Work by Sam Pounders, MLA ’24
Sam Pounders, MLA ’24, described how, from the beginning, the course invited students to ask questions about how ecological thinking was developed. “It is really bound up in the philosophy of the 19th century,” she said. “Beginning our studies at this intersection helped frame the nebulous starting point of ecological thinking and nestled it into the interdisciplinary and collaborative history of design in the built environment.”
Through readings, case studies, and field trips, students in the course increase not only their scientific literacy of ecological ideas, but also their capacity to see and identify such ideas in the built environment. They also participate in design debates, which emphasize the importance of critique, persuasion, and discussion. “Making persuasive arguments about design is a skill that needs to be learned through practice,” Denizen said. “If we can’t argue over design, we can’t be designers.”
Pounders said she valued both the readings and class discussion components of the course. “That is where horizons really expand, intersections can be recognized, and dots connect,” she said. “These are moments that a cohort can return to and discuss throughout a semester or year as foundational experiences in their design thinking.”
The course also spends time delving into specific types of ecologies — community, evolutionary, landscape, disturbance, and epidemiological, to name a few. During the community ecology week, students studied the concept of a coastal keystone species in the Pacific Northwest. From there, they studied a design project in the harbor of New York City called Living Breakwater, which reintroduced oysters to flood mitigation structures. “Basically, we use case studies to test our ability to apply the ecological concepts we have learned in the first part,” Denizen said, “and then debate the design merit, ecological value, and environmental justice outcomes of the project in question.”
Now a designer at Studio Land Arts, Pounders regularly references perspective gained from Shared Ecologies. “When designing at the intersection of two materials, can we create room for non-human, sometimes even inert, lifeforms?” she asked. “Considering a detail for water, pollinators, or the enjoyment of the laborer who will be carrying out the construction provides many new possibilities. In a time when climate resilience needs all of our attention, creating space for these options can have a profound effect on the built environment.”
Denizen hopes that students walk away with a new take on how to work in the built environment. “What I want to teach students is how to completely unravel the nature-culture binary that has constrained the solution space of their discipline and led us directly to our contemporary socio-ecological crisis.”

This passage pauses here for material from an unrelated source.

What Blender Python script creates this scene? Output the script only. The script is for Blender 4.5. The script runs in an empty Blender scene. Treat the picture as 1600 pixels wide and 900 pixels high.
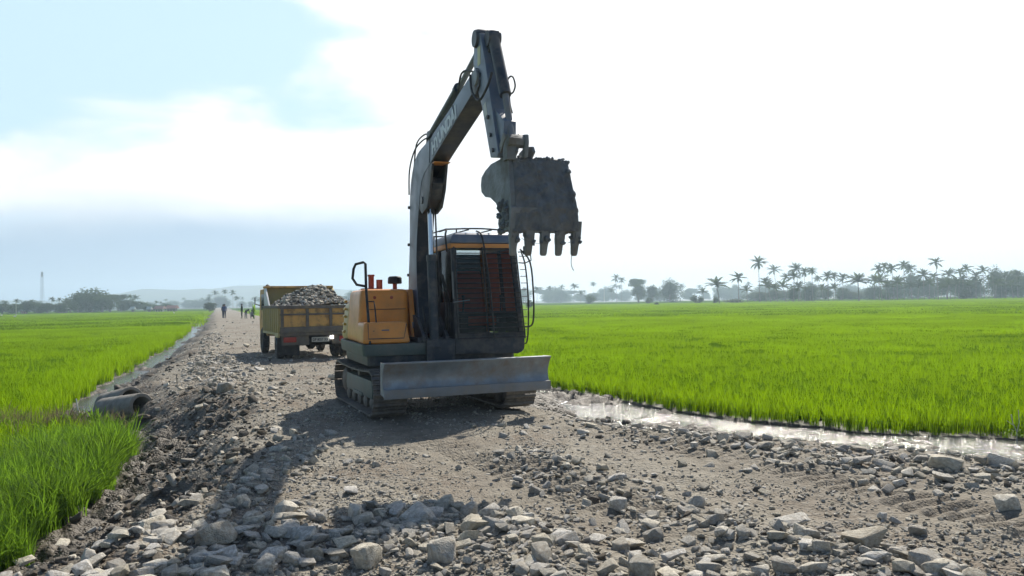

Derek Hoeferlin, chair of the Master of Landscape Architecture program, shared that Denizen was an ideal faculty member to develop and implement the course, among other aspects of the program. “Shared Ecologies, first taught in 2022, has been fantastic and filled an ever-critical gap in delivering ecological knowledge to architecture and landscape architecture students,” Hoeferlin said. “We hope to expand it beyond the Sam Fox School and share these valuable perspectives with the larger WashU community.”